» Aim
Without the pictures, print the lines running from the beginning of the material to the line containing "1.775, 1.845, 1.90))", both ends included.

» Records for the task
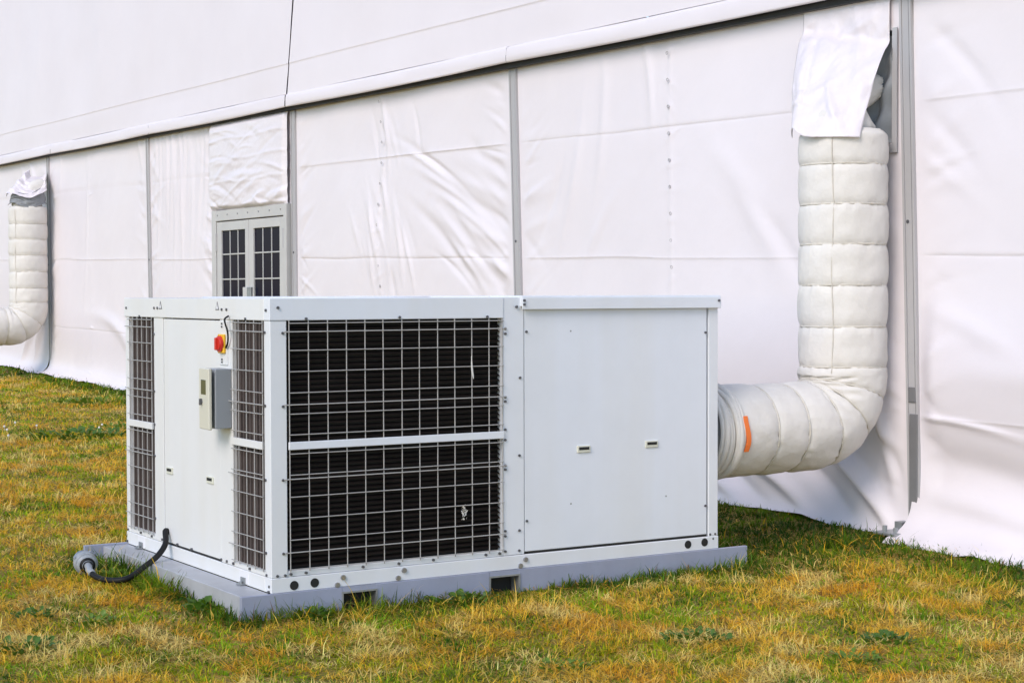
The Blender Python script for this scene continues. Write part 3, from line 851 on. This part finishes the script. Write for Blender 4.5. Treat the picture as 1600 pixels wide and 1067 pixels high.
ga2 = guard_side(1.528, 1.925, (1.55, 1.625, 1.70, 1.775, 1.845, 1.90))

# bolts
bolt_y = MB().cyl((0, -.006, 0), (0, .004, 0), .0068, 8).mesh('bolt'); bolt_y.materials.append(MATS['bolt'])
bolt_z = MB().cyl((0, -.009, 0), (0, .004, 0), .013, 8).mesh('bolt'); bolt_z.materials.append(MATS['bolt_zinc'])
bolt_x = MB().cyl((-.006, 0, 0), (.004, 0, 0), .0068, 8).mesh('bolt'); bolt_x.materials.append(MATS['bolt'])
for x, z in [(.038, 1.462), (1.361, 1.458), (.183, 1.409), (.685, 1.411), (1.186, 1.409), (.064, 1.342), (.064, .997), (1.296, 1.348), (1.296, 1.322), (1.295, 1.0), (1.295, .978), (1.294, .835), (1.294, .782),
             (.062, .65), (.062, .303), (1.294, .652), (1.294, .632), (1.293, .318), (1.293, .292), (1.379, .699), (1.378, .315), (1.377, .212), (.873, .206), (1.178, .206), (.482, .205), (.679, .204), (.179, .203), (.1, .203), (.07, .2), (.03, .2), (1.384, 1.096), (1.26, .206), (1.293, .214)]:
    link('bolt', bolt_y, None, unit, (x, -.006 if z > 1.4 else 0, z))
for x, z in [(1.412, .164), (1.381, .134), (.704, .17), (.671, .135), (.371, .165), (.34, .131)]:
    link('bolt', bolt_z, None, unit, (x, -.004, z))
for x, z in [(1.425, 1.33), (2.588, 1.31), (1.425, .36), (2.588, .36), (1.395, 1.49), (2.66, 1.485), (2.62, .2), (2.655, .2), (2.64, .175), (1.395, 1.47)]:
    link('bolt', bolt_y, None, unit, (x, -.026 if z > 1.44 else .003, z))
for y, z in [(1.94, 1.45), (1.50, 1.452), (1.45, 1.452), (.50, 1.45), (.56, 1.45), (.03, 1.45), (1.52, 1.31), (1.52, 1.0), (1.52, .82), (1.52, .65), (1.52, .31), (.053, 1.345), (.053, 1.0), (.053, .65), (.053, .305), (1.95, .2), (1.75, .205), (1.58, .205), (1.42, .206), (1.2, .206), (1.0, .206), (.6, .204), (.53, .204), (.45, .204), (.25, .204), (.05, .2), (1.955, .135), (.02, .15), (.02, .125), (1.73, 1.405), (.27, 1.407)]:
    link('bolt', bolt_x, None, unit, (-.005 if (z > 1.4 or z < .15) else .0, y, z))
# round cable holes in the base rail
hole = MB().cyl((0, -.0055, 0), (0, .02, 0), .022, 20).mesh('cable_hole'); hole.materials.append(MATS['black'])
for x, z in [(.115, .149), (.222, .152), (2.464, .157), (2.579, .160)]:
    link('cable_hole', hole, None, fbr, (x, 0, z))
# recessed pulls on the panels
def pull(par, x, y, z, w_, h_, axis):
    m = MB()
    if axis == 'y':
        m.box(x - w_ / 2, x + w_ / 2, -.004, .006, z - h_ / 2, z + h_ / 2, .002); o = m.build('pull', 'handle_cream', par)
        m = MB(); m.box(x - w_ * .38, x + w_ * .38, -.0058, .004, z - h_ * .10, z + h_ * .30); m.build('pull_slot', 'black', o)
    else:
        m.box(-.004, .006, y - w_ / 2, y + w_ / 2, z - h_ / 2, z + h_ / 2, .002); o = m.build('pull', 'handle_cream', par)
        m = MB(); m.box(-.0058, .004, y - w_ * .38, y + w_ * .38, z - h_ * .10, z + h_ * .30); m.build('pull_slot', 'black', o)
pull(pan, 1.779, 0, .712, .083, .036, 'y'); pull(pan, 2.221, 0, .717, .083, .036, 'y')
pull(lpan, 0, 1.304, .588, .083, .036, 'x'); pull(lpan, 0, .744, .588, .083, .036, 'x')
# small dents/plugs on the big panel, seam line of the sheet
m = MB()
for x, z in [(1.70, 1.33), (1.70, .43), (2.32, .43)]: m.cyl((x, .003, z), (x, .006, z), .005, 8)
m.build('plug_cap', 'galv', pan)
# warning stickers: small triangles
for y in (1.408, .62):
    m = MB(); m.prism([(-.0068, y - .022, 1.447), (-.0068, y + .022, 1.447), (-.0068, y, 1.490)], (.002, 0, 0)); o = m.build('warning_sticker', 'ink', unit)
    m = MB(); m.prism([(-.0076, y - .014, 1.452), (-.0076, y + .014, 1.452), (-.0076, y, 1.479)], (.002, 0, 0)); o2 = m.build('sticker_face', 'sticker', o)
# isolator switch on its mounting strip
m = MB(); m.box(-.006, .002, .500, .596, 1.176, 1.392, .002); sw = m.build('switch_mount', 'paint_sunlit', unit)
m = MB(); m.box(-.020, -.0055, .512, .588, 1.234, 1.328, .004); ys_ = m.build('switch_plate', 'yellow', sw); ys_['label'] = 'yellow isolator switch plate'
m = MB()
m.cyl((-.0205, .55, 1.281), (-.030, .55, 1.281), .040, 24); m.cyl((-.0305, .55, 1.281), (-.037, .55, 1.281), .034, 24, r2=.031); m.box(-.050, -.032, .542, .558, 1.250, 1.312, .003)
k_ = m.build('switch_knob', 'red', sw); k_['label'] = 'red rotary switch knob'
for z in (1.19, 1.203, 1.365, 1.38): link('bolt', bolt_x, None, sw, (-.006, .558, z)).scale = (1, .7, .7)
# control box
m = MB(); m.box(-.086, -.001, .458, .606, .868, 1.160, .003); cb = m.build('control_box', 'box_grey', unit)
dm = MB(); dm.box(-.018, 0, -.158, 0.0, 0, .300, .004)
door = dm.build('box_door', 'box_cream', cb); door.location = (-.090, .612, .863); door.rotation_euler = (0, 0, R(-5))
m = MB(); m.box(-.0195, -.002, -.115, -.032, .168, .246, .004); m.build('display_window', 'lcd', door)
m = MB(); m.cyl((-.026, -.05, .135), (-.010, -.05, .135), .009, 10); m.box(-.034, -.02, -.056, -.046, .118, .150, .002); m.build('lock', 'bolt', door)
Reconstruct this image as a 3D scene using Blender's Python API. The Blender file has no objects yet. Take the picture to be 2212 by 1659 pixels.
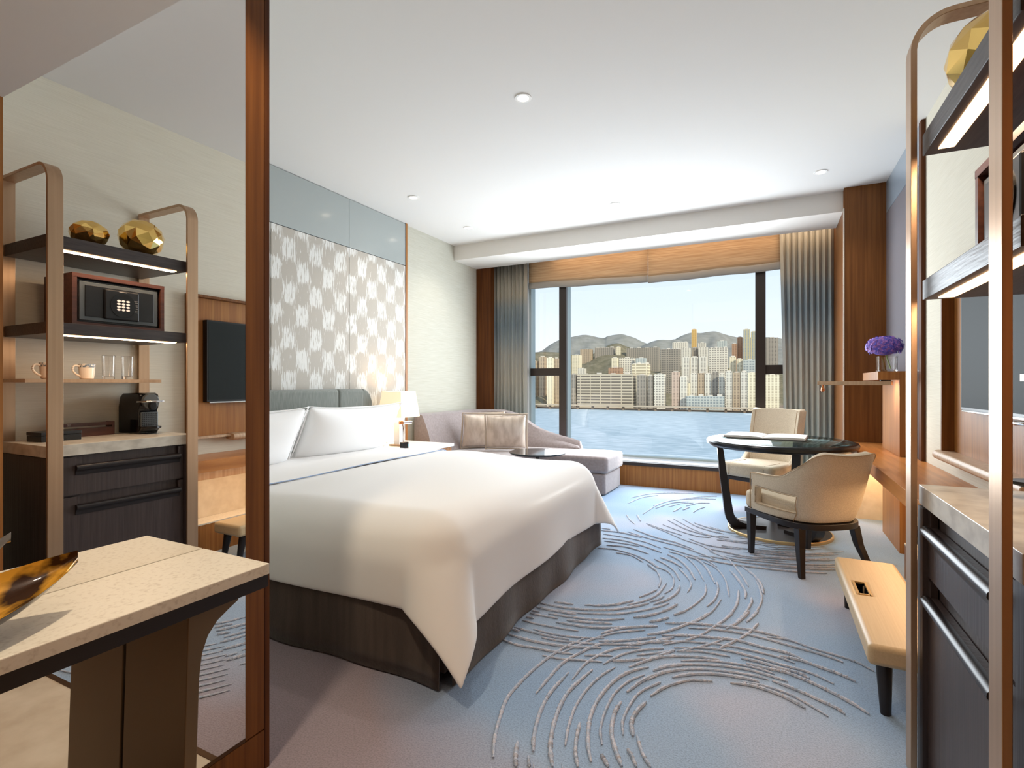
import bpy, bmesh, math, random
from mathutils import Vector, Matrix
random.seed(7)
PI = math.pi
def R(a): return math.radians(a)
sc = bpy.context.scene
COL = sc.collection

# ------------------------------------------------------------------ camera
cd = bpy.data.cameras.new('camera')
cam = bpy.data.objects.new('camera', cd); COL.objects.link(cam)
cam.location = (0, 0, 1.22)
cam.rotation_euler = (R(90), 0, R(26.5))
cd.sensor_width = 36.0
cd.lens = 36.0 * 1115 / 2212
cd.clip_start = 0.05; cd.clip_end = 9000
sc.camera = cam
# ------------------------------------------------------------------ view
vs = sc.view_settings
vs.view_transform = 'Standard'; vs.look = 'None'; vs.exposure = 0.16; vs.gamma = 1.0
vs.use_curve_mapping = False

def lin(c):
    o = []
    for v in c[:3]:
        v = v / 255.0
        o.append(v / 12.92 if v <= 0.04045 else ((v + 0.055) / 1.055) ** 2.4)
    return (o[0], o[1], o[2], 1.0)

# ------------------------------------------------------------------ sky
wd = bpy.data.worlds.new('sky'); sc.world = wd; wd.use_nodes = True
nt = wd.node_tree; nt.nodes.clear()
wo = nt.nodes.new('ShaderNodeOutputWorld'); bg = nt.nodes.new('ShaderNodeBackground')
tc = nt.nodes.new('ShaderNodeTexCoord'); sx = nt.nodes.new('ShaderNodeSeparateXYZ')
rp = nt.nodes.new('ShaderNodeValToRGB')
nt.links.new(tc.outputs['Generated'], sx.inputs[0]); nt.links.new(sx.outputs['Z'], rp.inputs[0])
e = rp.color_ramp.elements
e[0].position = 0.0; e[0].color = lin((246, 249, 252))
e[1].position = 1.0; e[1].color = lin((168, 190, 218))
x = e.new(0.06); x.color = lin((241, 246, 251))
x = e.new(0.20); x.color = lin((218, 232, 248))
x = e.new(0.45); x.color = lin((190, 208, 232))
nt.links.new(rp.outputs[0], bg.inputs[0]); nt.links.new(bg.outputs[0], wo.inputs[0])
bg.inputs[1].default_value = 1.12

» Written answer
The Blender Python script for this scene continues. Write part 3, from line 851 on. This part finishes the script. Write for Blender 4.5. Treat the picture as 1600 pixels wide and 1067 pixels high.
ga2 = guard_side(1.528, 1.925, (1.55, 1.625, 1.70, 1.775, 1.845, 1.90))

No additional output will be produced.